Task goal: Give again, word for word, each line from the top of the listing through the line that holds "(.22, .02, .014), None, rough=.9)".

Dataset content:
BEGIN

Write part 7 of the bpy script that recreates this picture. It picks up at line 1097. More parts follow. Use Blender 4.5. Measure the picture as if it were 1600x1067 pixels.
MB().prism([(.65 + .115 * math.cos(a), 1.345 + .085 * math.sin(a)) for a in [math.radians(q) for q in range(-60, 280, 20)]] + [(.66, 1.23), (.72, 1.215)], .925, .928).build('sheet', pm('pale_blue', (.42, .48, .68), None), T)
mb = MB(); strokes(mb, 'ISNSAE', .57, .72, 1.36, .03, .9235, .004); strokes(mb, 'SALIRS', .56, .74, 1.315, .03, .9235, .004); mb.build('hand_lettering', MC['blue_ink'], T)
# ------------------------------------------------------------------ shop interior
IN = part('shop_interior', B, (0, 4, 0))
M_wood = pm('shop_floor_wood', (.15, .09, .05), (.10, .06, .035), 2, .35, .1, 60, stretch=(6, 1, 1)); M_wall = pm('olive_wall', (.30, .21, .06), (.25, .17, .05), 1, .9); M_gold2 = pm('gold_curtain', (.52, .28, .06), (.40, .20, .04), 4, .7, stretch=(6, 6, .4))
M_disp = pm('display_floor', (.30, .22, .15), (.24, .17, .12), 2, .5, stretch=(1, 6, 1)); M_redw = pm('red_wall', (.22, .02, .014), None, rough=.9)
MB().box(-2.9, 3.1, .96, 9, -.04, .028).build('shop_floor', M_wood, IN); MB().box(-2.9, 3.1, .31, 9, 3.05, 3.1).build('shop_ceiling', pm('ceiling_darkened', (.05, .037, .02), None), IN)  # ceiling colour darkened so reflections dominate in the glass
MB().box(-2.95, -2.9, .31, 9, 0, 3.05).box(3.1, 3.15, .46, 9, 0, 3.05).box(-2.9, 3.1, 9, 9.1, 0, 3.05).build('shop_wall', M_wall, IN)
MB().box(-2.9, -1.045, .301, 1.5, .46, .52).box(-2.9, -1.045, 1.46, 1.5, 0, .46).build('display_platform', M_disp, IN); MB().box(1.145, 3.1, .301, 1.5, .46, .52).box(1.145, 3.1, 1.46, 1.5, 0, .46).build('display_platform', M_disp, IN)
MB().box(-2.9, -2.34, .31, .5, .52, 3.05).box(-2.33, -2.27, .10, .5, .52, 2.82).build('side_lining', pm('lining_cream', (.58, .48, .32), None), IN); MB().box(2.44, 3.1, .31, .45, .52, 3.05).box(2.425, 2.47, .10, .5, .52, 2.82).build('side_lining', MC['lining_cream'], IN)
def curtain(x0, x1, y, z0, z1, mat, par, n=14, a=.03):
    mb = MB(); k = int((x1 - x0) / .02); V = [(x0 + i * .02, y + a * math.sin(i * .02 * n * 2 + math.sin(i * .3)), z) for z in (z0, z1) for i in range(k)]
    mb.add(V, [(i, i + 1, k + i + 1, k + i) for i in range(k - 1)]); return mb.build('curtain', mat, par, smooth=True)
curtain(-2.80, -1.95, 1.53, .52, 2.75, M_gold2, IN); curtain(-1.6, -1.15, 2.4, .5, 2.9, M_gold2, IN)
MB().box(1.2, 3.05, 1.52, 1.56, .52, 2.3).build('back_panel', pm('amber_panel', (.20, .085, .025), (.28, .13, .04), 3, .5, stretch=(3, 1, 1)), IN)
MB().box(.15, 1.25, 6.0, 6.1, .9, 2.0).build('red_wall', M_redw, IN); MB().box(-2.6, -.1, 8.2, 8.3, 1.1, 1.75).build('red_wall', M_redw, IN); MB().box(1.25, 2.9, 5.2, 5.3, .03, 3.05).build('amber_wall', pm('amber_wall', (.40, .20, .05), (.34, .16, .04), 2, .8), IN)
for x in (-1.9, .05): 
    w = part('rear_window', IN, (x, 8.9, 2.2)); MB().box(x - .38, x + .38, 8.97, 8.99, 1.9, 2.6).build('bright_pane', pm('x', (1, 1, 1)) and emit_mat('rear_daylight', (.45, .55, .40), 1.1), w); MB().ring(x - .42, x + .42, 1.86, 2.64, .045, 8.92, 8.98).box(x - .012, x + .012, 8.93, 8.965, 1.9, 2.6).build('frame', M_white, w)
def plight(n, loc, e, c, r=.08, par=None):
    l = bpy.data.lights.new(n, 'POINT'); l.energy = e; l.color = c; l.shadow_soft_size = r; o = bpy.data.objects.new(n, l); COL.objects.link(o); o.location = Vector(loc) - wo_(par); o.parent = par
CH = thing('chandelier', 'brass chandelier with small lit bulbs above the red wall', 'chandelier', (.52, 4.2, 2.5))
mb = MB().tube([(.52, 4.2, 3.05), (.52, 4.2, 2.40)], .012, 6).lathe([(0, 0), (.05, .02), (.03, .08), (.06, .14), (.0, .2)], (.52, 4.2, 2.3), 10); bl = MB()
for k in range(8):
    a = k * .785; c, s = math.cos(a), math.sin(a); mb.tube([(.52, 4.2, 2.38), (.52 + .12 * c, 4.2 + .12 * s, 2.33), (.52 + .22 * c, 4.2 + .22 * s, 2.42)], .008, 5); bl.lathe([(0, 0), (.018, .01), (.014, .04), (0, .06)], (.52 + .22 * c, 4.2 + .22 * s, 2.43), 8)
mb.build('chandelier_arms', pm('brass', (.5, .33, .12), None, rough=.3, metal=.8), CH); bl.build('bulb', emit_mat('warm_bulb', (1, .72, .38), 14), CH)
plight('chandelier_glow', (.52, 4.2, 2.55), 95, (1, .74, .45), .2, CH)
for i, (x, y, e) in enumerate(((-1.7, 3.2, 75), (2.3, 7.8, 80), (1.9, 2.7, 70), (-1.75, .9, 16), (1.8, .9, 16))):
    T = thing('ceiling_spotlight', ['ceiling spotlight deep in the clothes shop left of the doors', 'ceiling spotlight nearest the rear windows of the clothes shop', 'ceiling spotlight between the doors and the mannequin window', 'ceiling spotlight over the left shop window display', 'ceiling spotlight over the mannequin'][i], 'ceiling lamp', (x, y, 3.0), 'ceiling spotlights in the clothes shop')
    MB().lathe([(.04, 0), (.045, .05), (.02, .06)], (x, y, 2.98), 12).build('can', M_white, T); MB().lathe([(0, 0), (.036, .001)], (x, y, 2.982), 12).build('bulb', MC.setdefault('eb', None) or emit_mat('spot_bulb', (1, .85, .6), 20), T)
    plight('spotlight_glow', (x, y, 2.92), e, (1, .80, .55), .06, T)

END

Written answer:
Write part 7 of the bpy script that recreates this picture. It picks up at line 1097. More parts follow. Use Blender 4.5. Measure the picture as if it were 1600x1067 pixels.
MB().prism([(.65 + .115 * math.cos(a), 1.345 + .085 * math.sin(a)) for a in [math.radians(q) for q in range(-60, 280, 20)]] + [(.66, 1.23), (.72, 1.215)], .925, .928).build('sheet', pm('pale_blue', (.42, .48, .68), None), T)
mb = MB(); strokes(mb, 'ISNSAE', .57, .72, 1.36, .03, .9235, .004); strokes(mb, 'SALIRS', .56, .74, 1.315, .03, .9235, .004); mb.build('hand_lettering', MC['blue_ink'], T)
# ------------------------------------------------------------------ shop interior
IN = part('shop_interior', B, (0, 4, 0))
M_wood = pm('shop_floor_wood', (.15, .09, .05), (.10, .06, .035), 2, .35, .1, 60, stretch=(6, 1, 1)); M_wall = pm('olive_wall', (.30, .21, .06), (.25, .17, .05), 1, .9); M_gold2 = pm('gold_curtain', (.52, .28, .06), (.40, .20, .04), 4, .7, stretch=(6, 6, .4))
M_disp = pm('display_floor', (.30, .22, .15), (.24, .17, .12), 2, .5, stretch=(1, 6, 1)); M_redw = pm('red_wall', (.22, .02, .014), None, rough=.9)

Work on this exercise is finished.